● **Written exercise**:
Please write out the lines of the data exactly, beginning with the first and ending with the line containing "tag(box('front_trim', -.75, .75, yw"; leave the pictures behind.
☆ ☆ ☆ ☆ ☆
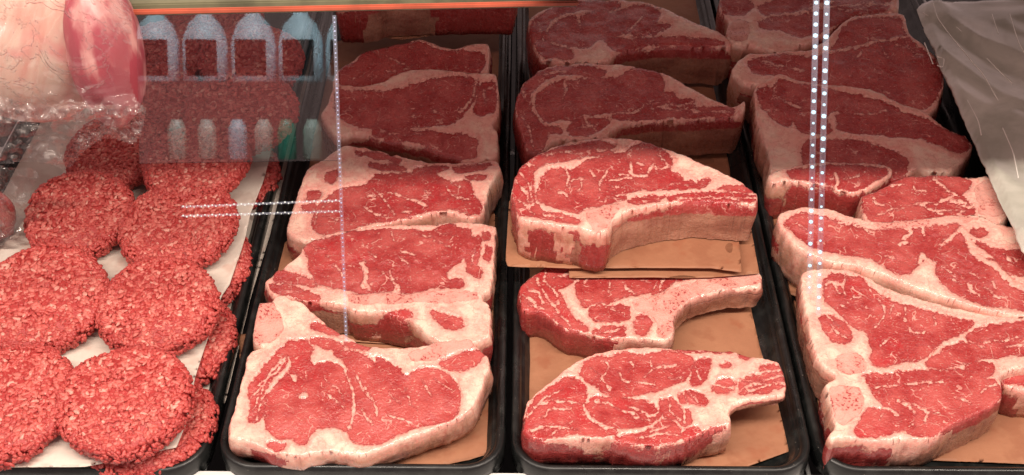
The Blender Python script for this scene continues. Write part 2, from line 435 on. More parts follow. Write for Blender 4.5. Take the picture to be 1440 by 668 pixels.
# ================================================================== THE SETTING
struct(box('case_floor', -1.2, 1.2, .3, 2.2, -.22, -.20, DARK, bev=0))
for (xx, nm) in ((-1.0, 0),): pass
rack = empty('wire_rack', (0, 1, -.02)); tag(rack, 'white coated wire rack under the black meat trays', 'rack')
xs = [-.66 + .0245*i for i in range(56)]
for i in range(56):
    tube('wire', [(xs[i], -.42, 0), (xs[i], .7, 0)], .0019, ROD, rack)
for yy in (-.36, .1, .6): tube('cross_wire', [(-.68, yy, -.004), (.72, yy, -.004)], .0028, ROD, rack)
yw = P(720, 664.5, .004)[1]
tag(box('front_trim', -.75, .75, yw - .04, yw, -.03, .004, TRIM), 'white trim strip along the front edge below the trays', 'trim')

def tray(label, x0, x1, y0, y1, rad=.034, zr=.020):
    prof = [(0, .010), (.0005, zr - .002), (.002, zr), (.005, zr), (.008, zr - .003), (.0085, zr - .006), (.0105, zr - .0065), (.012, zr - .0085), (.016, .005), (.020, .0025)]
    V = []; Fc = []; seg = 8; root = empty('meat_tray', ((x0+x1)/2, y0, 0))
    def loop(off, z):
        r = max(rad - off, .004); L = []
        for cx, cy, a0 in ((x1 - rad, y1 - rad, 0), (x0 + rad, y1 - rad, 90), (x0 + rad, y0 + rad, 180), (x1 - rad, y0 + rad, 270)):
            for k in range(seg + 1):
                a = math.radians(a0 + 90*k/seg); L.append((cx + r*math.cos(a) - root.location.x, cy + r*math.sin(a) - y0, z))
        return L
    n = (seg + 1)*4
    for off, z in prof: V += loop(off, z)
    for i in range(len(prof)-1):
        for k in range(n): Fc.append((i*n+k, i*n+(k+1) % n, (i+1)*n+(k+1) % n, (i+1)*n+k))
    Fc.append(tuple(range((len(prof)-1)*n, len(prof)*n)))
    base = [(v[0], v[1], -.001) for v in V[:n]]; s = len(V); V += base
    for k in range(n): Fc.append((s+k, s+(k+1) % n, (k+1) % n, k))
    Fc.append(tuple(range(s + n - 1, s - 1, -1)))
    mesh_obj('tray_body', V, Fc, [TRAY], root)
    return tag(root, label, 'tray', 'black trays side by side in the meat case')
RZ = .02
def X(px, py, z=RZ): return float(P(px, py, z)[0])
tf = P(720, 661, .02)[1]
tray('black plastic tray holding the round ground beef patties', X(303, 560) - .30, X(309, 560), tf - .004, 1.55)
tray('black plastic tray holding the T-bone steaks beside the patties', X(312, 600), X(711, 600), tf, 1.55)
tray('black plastic tray holding the bone-in ribeye steaks', X(719, 600), X(1136, 600), tf, 1.55)
tray('black plastic tray holding the wide T-bones beside the grey film', X(1140, 600), X(1140, 600) + .262, tf + .001, 1.55)

# ================================================================== PAPERS
def paper(label, poly, z, mat, name='butcher_paper', group='brown butcher paper sheets under the steaks', slope=0, amp=.0008, seed=1, thick=.0006, cat='paper'):
    ol = np.array([[float(v) for v in q.split(',')] for q in poly.split()])
    ph = lambda x, y, A, dd: amp*fbm(x/.05, y/.05, seed, 2) + amp*1.4*np.clip(1 - dd/14, 0, 1)**2*fbm(x/.03, y/.03, seed + 7, 1)
    old = chaikin
    V, FF, at = slab(ol_sharp(ol), z, slope, thick, 3.5, ph, rounding=.01, warp=.25, seed=seed, rings=1, bulge=0, zmin=-1)
    c = V.mean(0); c[2] = V[:, 2].min(); V = V - c
    o = mesh_obj(name, V, FF, [mat]); o.location = c; return tag(o, label, cat, group)
def ol_sharp(ol):                                   # keeps corners tight through the smoothing
    r = []; n = len(ol)
    for i in range(n):
        a, b = ol[i], ol[(i+1) % n]; L = np.hypot(*(b - a)) + 1e-6; k = min(.3, 4/L)
        r += [a, a + (b - a)*k, b - (b - a)*k]
    return np.array(r)
paper('brown butcher paper under the front T-bone, its corner poking out at lower right', '335,470 450,462 600,452 688,452 691,560 688,612 701,633 660,646 600,658 540,662 345,640', .0055, PEACH, seed=2)
paper('brown butcher paper under the second T-bone with a torn tip past its right end', '382,430 372,400 386,352 440,310 560,300 696,300 697,410 708,436 694,462 690,478 600,486 470,478', .0085, PEACH, seed=3)
paper('brown butcher paper at the shaded rear of the T-bone tray', '420,335 440,200 470,60 590,22 713,20 711,180 706,330 560,345', .0050, PEACH, seed=4)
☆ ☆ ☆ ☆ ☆
● **Answer for the task**:
The Blender Python script for this scene continues. Write part 2, from line 435 on. More parts follow. Write for Blender 4.5. Take the picture to be 1440 by 668 pixels.
# ================================================================== THE SETTING
struct(box('case_floor', -1.2, 1.2, .3, 2.2, -.22, -.20, DARK, bev=0))
for (xx, nm) in ((-1.0, 0),): pass
rack = empty('wire_rack', (0, 1, -.02)); tag(rack, 'white coated wire rack under the black meat trays', 'rack')
xs = [-.66 + .0245*i for i in range(56)]
for i in range(56):
    tube('wire', [(xs[i], -.42, 0), (xs[i], .7, 0)], .0019, ROD, rack)
for yy in (-.36, .1, .6): tube('cross_wire', [(-.68, yy, -.004), (.72, yy, -.004)], .0028, ROD, rack)
yw = P(720, 664.5, .004)[1]
tag(box('front_trim', -.75, .75, yw - .04, yw, -.03, .004, TRIM), 'white trim strip along the front edge below the trays', 'trim')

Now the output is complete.